DATA BLOCK -
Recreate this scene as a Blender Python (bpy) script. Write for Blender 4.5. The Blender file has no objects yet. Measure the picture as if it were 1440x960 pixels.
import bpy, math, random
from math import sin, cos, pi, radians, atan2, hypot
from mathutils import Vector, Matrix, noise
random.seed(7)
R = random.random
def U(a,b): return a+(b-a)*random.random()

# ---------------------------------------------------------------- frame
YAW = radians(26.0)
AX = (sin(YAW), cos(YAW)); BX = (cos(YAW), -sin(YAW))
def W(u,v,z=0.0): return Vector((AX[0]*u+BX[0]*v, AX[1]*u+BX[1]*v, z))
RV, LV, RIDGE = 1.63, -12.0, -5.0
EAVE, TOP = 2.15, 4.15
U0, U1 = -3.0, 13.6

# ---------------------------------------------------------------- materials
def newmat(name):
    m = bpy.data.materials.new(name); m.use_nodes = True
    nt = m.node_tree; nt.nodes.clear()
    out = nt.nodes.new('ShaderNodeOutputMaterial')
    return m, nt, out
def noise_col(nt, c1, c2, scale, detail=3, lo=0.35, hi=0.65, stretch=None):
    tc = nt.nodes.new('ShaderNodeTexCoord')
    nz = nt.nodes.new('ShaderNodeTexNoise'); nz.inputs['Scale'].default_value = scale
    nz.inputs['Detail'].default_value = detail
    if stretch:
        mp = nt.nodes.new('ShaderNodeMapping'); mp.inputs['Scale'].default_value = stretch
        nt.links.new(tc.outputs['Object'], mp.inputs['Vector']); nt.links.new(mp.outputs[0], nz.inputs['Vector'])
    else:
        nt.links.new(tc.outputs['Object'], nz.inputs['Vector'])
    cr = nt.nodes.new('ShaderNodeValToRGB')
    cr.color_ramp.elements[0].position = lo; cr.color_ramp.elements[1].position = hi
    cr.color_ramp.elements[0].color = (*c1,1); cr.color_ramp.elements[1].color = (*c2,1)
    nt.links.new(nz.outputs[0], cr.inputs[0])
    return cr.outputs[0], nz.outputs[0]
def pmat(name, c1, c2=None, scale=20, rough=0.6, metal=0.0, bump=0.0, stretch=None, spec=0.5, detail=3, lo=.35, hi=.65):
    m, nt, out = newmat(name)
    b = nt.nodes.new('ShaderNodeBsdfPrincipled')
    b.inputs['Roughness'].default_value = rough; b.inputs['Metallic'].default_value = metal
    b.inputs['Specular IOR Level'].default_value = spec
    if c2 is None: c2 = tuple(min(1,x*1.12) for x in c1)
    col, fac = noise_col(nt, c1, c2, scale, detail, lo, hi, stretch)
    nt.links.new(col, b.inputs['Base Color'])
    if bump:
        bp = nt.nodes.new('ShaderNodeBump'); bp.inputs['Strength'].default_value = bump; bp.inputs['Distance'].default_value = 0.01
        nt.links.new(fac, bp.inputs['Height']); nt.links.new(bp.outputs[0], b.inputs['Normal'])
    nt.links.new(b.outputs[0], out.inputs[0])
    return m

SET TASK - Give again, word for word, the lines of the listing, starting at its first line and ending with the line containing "def U(a,b): return a+(b-a)*random.random()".

TASK OUTPUT -
Recreate this scene as a Blender Python (bpy) script. Write for Blender 4.5. The Blender file has no objects yet. Measure the picture as if it were 1440x960 pixels.
import bpy, math, random
from math import sin, cos, pi, radians, atan2, hypot
from mathutils import Vector, Matrix, noise
random.seed(7)
R = random.random
def U(a,b): return a+(b-a)*random.random()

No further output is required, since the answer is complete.